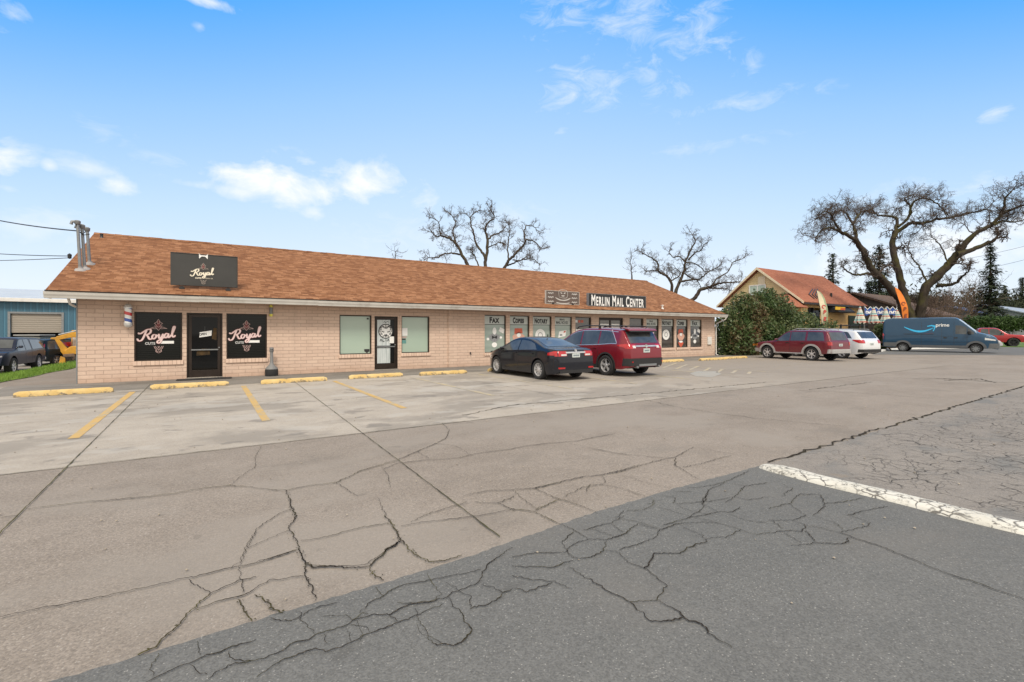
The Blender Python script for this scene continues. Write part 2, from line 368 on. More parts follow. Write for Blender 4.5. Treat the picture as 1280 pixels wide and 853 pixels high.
# ------------------------------------------------------------------ ground, pavements, markings
def axis_vals(cuts, step):
    out = []
    for (a, b, st) in cuts:
        n = max(1, int(round((b - a) / st))); out += [a + (b - a) * i / n for i in range(n)]
    return out + [cuts[-1][1]]
gx = axis_vals([(-600, -60, 90), (-60, -10, 10), (-10, -4, .4), (-4, 60, 16), (60, 700, 80)], 0)
gy = axis_vals([(-300, 0, 60), (0, 16, 4), (16, 22, .4), (22, 60, 5), (60, 800, 74)], 0)
MB().grid([[(x, y, terrain(x, y)) for x in gx] for y in gy]).build('ground', M_asph, kind='structure')
def jag(pts, amp, step, seed=0):
    """an irregular edge along a polyline of (x, y)"""
    r = random.Random(seed); out = []
    for (a, b) in zip(pts[:-1], pts[1:]):
        a, b = Vector(a), Vector(b); n = max(1, int((b - a).length / step)); nn = Vector((-(b - a).y, (b - a).x)).normalized()
        for i in range(n):
            out.append(a.lerp(b, i / n) + nn * r.uniform(-amp, amp))
    return out + [Vector(pts[-1])]
def sheet(name, pts, z, m, kind='structure', thick=0):
    b = MB(); b.add([(p[0], p[1], z + terrain(p[0], p[1])) for p in pts], [tuple(range(len(pts)))])
    return b.build(name, m, kind=kind)
EDGE_Y = 3.05                           # where the sealed strip begins
sheet('concrete_apron', jag([(-5.0, 7.4), (30, 7.4)], .012, .15, 1) + [Vector((30, 19.0)), Vector((-5.0, 19.0))], .004, M_conc)
sheet('walkway', jag([(-4.9, 16.4), (29.5, 16.4)], .02, .2, 2) + [Vector((29.5, 19.3)), Vector((-4.9, 19.3))], .008, M_walk)
XS = 5.47                                # the white strip stands at this X
G_ = lambda x, y: tuple(ground(x, y)[:2])
sheet('sealed_lot', [(-8, -6), (XS, -6), (XS, EDGE_Y)] + [tuple(p) for p in jag([(XS, EDGE_Y), G_(840, 612), G_(740, 642), (G_(640, 677.5)), G_(590, 695), G_(475, 731), G_(350, 767), G_(215, 809), G_(65, 853), (-2.5, 2.75), (-8, 2.6)], .010, .04, 3)], .004, M_seal)
sheet('worn_lot', [(XS, -6), (60, -6), (60, 3.6)] + [tuple(p) for p in jag([(60, 3.6), (20, 3.35), (XS, EDGE_Y)], .03, .2, 4)], .004, M_worn)
sheet('road', [(39.5, 14.0), (47, 7.8), (62, -4), (160, -60), (160, 30), (75, 22), (47, 16.5)], .008, M_road)
sheet('yard', [(-60, 19.6), (-9.9, 19.6), (-9.6, 40), (-4, 42.5), (-4, 80), (-60, 80)], .006, M_gravel)
sheet('planter_bed', [(39.5, 14.6), (48, 17.0), (66, 19.5), (66, 24), (33, 24), (33, 17.5)], .05, M_soil)

def ribbon(b, pts, wid, z, jit=.01, step=.05, seed=0, taper=True):
    r = random.Random(seed); P = []
    for a, c in zip(pts[:-1], pts[1:]):
        a, c = Vector(a[:2]), Vector(c[:2]); n = max(1, int((c - a).length / step))
        P += [a.lerp(c, i / n) for i in range(n)]
    P.append(Vector(pts[-1][:2])); m = len(P); L, Rr = [], []
    for i, p in enumerate(P):
        t = P[min(i + 1, m - 1)] - P[max(i - 1, 0)]
        t = t.normalized() if t.length > 1e-9 else Vector((1, 0)); nn = Vector((-t.y, t.x))
        o = jit * (noise.noise(Vector((p.x * 9, p.y * 9, 2.))) * .9 + noise.noise(Vector((p.x * 20, p.y * 20, 5.))) * 1.3 + noise.noise(Vector((p.x * 48, p.y * 48, 7.))) * 1.1)
        wv = wid * (.75 + .9 * max(0, noise.noise(Vector((p.x * 4, p.y * 4, 9.))) + .25) * r.uniform(.6, 1.35))
        wv *= .66 + 1.0 * abs(t.x) ** 1.5 * max(.75, min(1.7, p.y / 5))      # cracks along the lot are wider than those across it
        if taper: wv *= min(1, (.7 + .3 * min(i, m - 1 - i) / max(1, m * .15)))
        q = p + nn * o
        L.append((q.x + nn.x * wv / 2, q.y + nn.y * wv / 2, z)); Rr.append((q.x - nn.x * wv / 2, q.y - nn.y * wv / 2, z))
    b.grid([L, Rr])
def tr(ox, oy, *pts): return [ground(ox + x / 3.372, oy + y / 3.372) for x, y in pts]
A = lambda *p: tr(180, 460, *p)
B = lambda *p: tr(480, 460, *p)
Cc = lambda *p: tr(320, 600, *p)
D = lambda *p: tr(640, 560, *p)
E = lambda *p: tr(960, 560, *p)
F = lambda *p: tr(0, 600, *p)
W1, W2, W3 = .0044, .0055, .0105
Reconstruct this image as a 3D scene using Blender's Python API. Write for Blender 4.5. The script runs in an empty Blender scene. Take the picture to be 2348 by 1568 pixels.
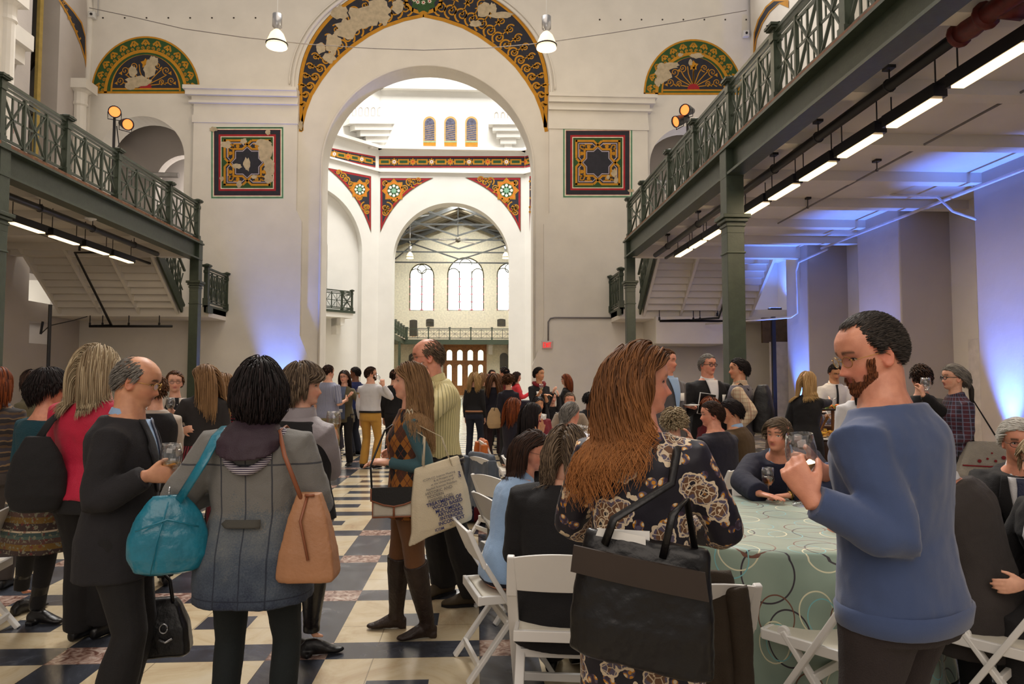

## WHAT YOU NEED TO DO
Transcribe every record above exactly as written, leaving out any pictures.

## WRITTEN RESPONSE
The Blender Python script for this scene continues. Write part 2, from line 368 on. More parts follow. Write for Blender 4.5. Treat the picture as 1280 pixels wide and 853 pixels high.
# ------------------------------------------------------------------ ground, pavements, markings
def axis_vals(cuts, step):
    out = []
    for (a, b, st) in cuts:
        n = max(1, int(round((b - a) / st))); out += [a + (b - a) * i / n for i in range(n)]
    return out + [cuts[-1][1]]
gx = axis_vals([(-600, -60, 90), (-60, -10, 10), (-10, -4, .4), (-4, 60, 16), (60, 700, 80)], 0)
gy = axis_vals([(-300, 0, 60), (0, 16, 4), (16, 22, .4), (22, 60, 5), (60, 800, 74)], 0)
MB().grid([[(x, y, terrain(x, y)) for x in gx] for y in gy]).build('ground', M_asph, kind='structure')
def jag(pts, amp, step, seed=0):
    """an irregular edge along a polyline of (x, y)"""
    r = random.Random(seed); out = []
    for (a, b) in zip(pts[:-1], pts[1:]):
        a, b = Vector(a), Vector(b); n = max(1, int((b - a).length / step)); nn = Vector((-(b - a).y, (b - a).x)).normalized()
        for i in range(n):
            out.append(a.lerp(b, i / n) + nn * r.uniform(-amp, amp))
    return out + [Vector(pts[-1])]
def sheet(name, pts, z, m, kind='structure', thick=0):
    b = MB(); b.add([(p[0], p[1], z + terrain(p[0], p[1])) for p in pts], [tuple(range(len(pts)))])
    return b.build(name, m, kind=kind)
EDGE_Y = 3.05                           # where the sealed strip begins
sheet('concrete_apron', jag([(-5.0, 7.4), (30, 7.4)], .012, .15, 1) + [Vector((30, 19.0)), Vector((-5.0, 19.0))], .004, M_conc)
sheet('walkway', jag([(-4.9, 16.4), (29.5, 16.4)], .02, .2, 2) + [Vector((29.5, 19.3)), Vector((-4.9, 19.3))], .008, M_walk)
XS = 5.47                                # the white strip stands at this X
G_ = lambda x, y: tuple(ground(x, y)[:2])
sheet('sealed_lot', [(-8, -6), (XS, -6), (XS, EDGE_Y)] + [tuple(p) for p in jag([(XS, EDGE_Y), G_(840, 612), G_(740, 642), (G_(640, 677.5)), G_(590, 695), G_(475, 731), G_(350, 767), G_(215, 809), G_(65, 853), (-2.5, 2.75), (-8, 2.6)], .010, .04, 3)], .004, M_seal)
sheet('worn_lot', [(XS, -6), (60, -6), (60, 3.6)] + [tuple(p) for p in jag([(60, 3.6), (20, 3.35), (XS, EDGE_Y)], .03, .2, 4)], .004, M_worn)
sheet('road', [(39.5, 14.0), (47, 7.8), (62, -4), (160, -60), (160, 30), (75, 22), (47, 16.5)], .008, M_road)
sheet('yard', [(-60, 19.6), (-9.9, 19.6), (-9.6, 40), (-4, 42.5), (-4, 80), (-60, 80)], .006, M_gravel)
sheet('planter_bed', [(39.5, 14.6), (48, 17.0), (66, 19.5), (66, 24), (33, 24), (33, 17.5)], .05, M_soil)

def ribbon(b, pts, wid, z, jit=.01, step=.05, seed=0, taper=True):
    r = random.Random(seed); P = []
    for a, c in zip(pts[:-1], pts[1:]):
        a, c = Vector(a[:2]), Vector(c[:2]); n = max(1, int((c - a).length / step))
        P += [a.lerp(c, i / n) for i in range(n)]
    P.append(Vector(pts[-1][:2])); m = len(P); L, Rr = [], []
    for i, p in enumerate(P):
        t = P[min(i + 1, m - 1)] - P[max(i - 1, 0)]
        t = t.normalized() if t.length > 1e-9 else Vector((1, 0)); nn = Vector((-t.y, t.x))
        o = jit * (noise.noise(Vector((p.x * 9, p.y * 9, 2.))) * .9 + noise.noise(Vector((p.x * 20, p.y * 20, 5.))) * 1.3 + noise.noise(Vector((p.x * 48, p.y * 48, 7.))) * 1.1)
        wv = wid * (.75 + .9 * max(0, noise.noise(Vector((p.x * 4, p.y * 4, 9.))) + .25) * r.uniform(.6, 1.35))
        wv *= .66 + 1.0 * abs(t.x) ** 1.5 * max(.75, min(1.7, p.y / 5))      # cracks along the lot are wider than those across it
        if taper: wv *= min(1, (.7 + .3 * min(i, m - 1 - i) / max(1, m * .15)))
        q = p + nn * o
        L.append((q.x + nn.x * wv / 2, q.y + nn.y * wv / 2, z)); Rr.append((q.x - nn.x * wv / 2, q.y - nn.y * wv / 2, z))
    b.grid([L, Rr])
def tr(ox, oy, *pts): return [ground(ox + x / 3.372, oy + y / 3.372) for x, y in pts]
A = lambda *p: tr(180, 460, *p)
B = lambda *p: tr(480, 460, *p)
Cc = lambda *p: tr(320, 600, *p)
D = lambda *p: tr(640, 560, *p)
E = lambda *p: tr(960, 560, *p)
F = lambda *p: tr(0, 600, *p)
W1, W2, W3 = .0044, .0055, .0105
Reconstruct this image as a 3D scene using Blender's Python API. Write for Blender 4.5. The script runs in an empty Blender scene. Take the picture to be 2348 by 1568 pixels.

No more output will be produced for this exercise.